Am Sonntag klingelt es an meiner Tür. Ich blicke durch den Spion: direkt vor meiner Wohnungstür steht ein älterer, bierbäuchiger Herr. Ich öffne. Es ist mein neuer Nachbar, für den ich die neue Nachbarin bin. Er wolle sich mal vorstellen, sagt Herr Meghar, er sei aus Algerien, er und seine Frau Gisela leben schon 13 Jahre in diesem Haus. „Komme Sie rüber, komme Sie rüber“; er unterstreicht seine Worte mit einer Handbewegung, sein Deutsch ist nicht gebrochen, sondern an den Kanten schon ganz weichgeschliffen.

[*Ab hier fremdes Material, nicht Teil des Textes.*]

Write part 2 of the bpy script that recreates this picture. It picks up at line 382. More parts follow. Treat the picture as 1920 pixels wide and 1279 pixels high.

Es wäre gerade ungünstig, sage ich, im „Freizeitdreß“, die Beine unrasiert, habe ich mir heute überhaupt die Zähne geputzt? Ich komme morgen, verspreche ich.
Am nächsten Morgen begegne ich Herrn Meghar im Treppenhaus; ich bin auf dem Weg zur Arbeit, er holt gerade die Bildzeitung hoch. Ich verspreche nochmal, heute abend vorbeizuschauen, „auf ein Schwätzchen“, gegen sieben. Dann wird mir ein wenig mulmig, aber: es gibt kein Zurück. Im Seitenflügel in Berlin, vier Parteien, traf ich einmal meine Nachbarin, ich grüßte, sie grüßte nicht zurück. Solche Nachbarschaft bin ich gewöhnt. Und jetzt habe ich mit meinen soziophoben Tendenzen eine Einladung zu Familie Meghar.
Es ist sieben, ich gehe rüber. Herr Meghar macht mir einen Tee, schwarz, bitter, mit Pfefferminze, er zeigt mir das Bündel getrockneter Pfefferminze, das er aus Algerien mitgebracht hat, und läßt mich daran riechen. Gisela, übergewichtig, sitzt auf der ausgeblichenen Couch vor dem Fernseher und wirkt etwas depressiv. Sie hat, wie so viele Frauen in ihrem Alter, kurzes, lichtes Haar, das sie sich gerade in „aubergine“ färbt. Beide sind in der Rente; sie hat bei Spar an der Kasse gearbeitet. Man stelle sich immer vor, erzählt Gisela, das Rentnerleben sei so schön, endlich habe man Zeit, aber dann stellt man fest, man hat kein Geld. Ein Auto können sie sich nicht mehr leisten. Ihre Wohnung ist genauso groß wie meine, stelle ich fest, zwei Zimmer, 50 qm, Balkon. Ich fühle mich nicht mehr arm, so wie ich mich gestern fühlte, als ich Ausschau nach einem neuen Sofa hielt und feststellte, daß ich mir keines leisten kann. Die Aussätzige bei Möbel Hübner.
Wie die beiden sich kennengelernt haben, will ich wissen. Gisela ist verwitwet, ob Herr Meghar geschieden oder auch verwitwet ist, bleibt unklar, jedenfalls wohnten sie in der gleichen Straße, und da sind sie sich eben begegnet. Zwanzig Jahre ist das her.
Ob sie manchmal nach Algerien fahren? Ja, zweimal im Jahr, im November und im Februar, da sei es in Algerien schön warm, 20 bis 25°C, nachts aber sehr kalt, Wüste eben, baden könne man nicht, aber besser als der deutsche Winter.
Ein Licht im Rentnerleben, so schlecht scheint es mir nicht zu sein, zwischen Schrankwand in schwarzem Lack und aufgereihten Kuscheltieren auf der Sofalehne. Ich spüre eine Zärtlichkeit für diese beiden Leute, und ich habe keine Angst mehr. Vielleicht finde auch ich einen Herrn Meghar, mit dem sich auf die eine oder andere Art zusammenleben läßt, in zwei Zimmern mit Balkon, und einmal im Jahr ab in den Süden. Wie alt ich sei, fragt Herr Meghar, und schätzt: 25? Es klingt, als hätte ich mein ganzes Leben noch vor mir.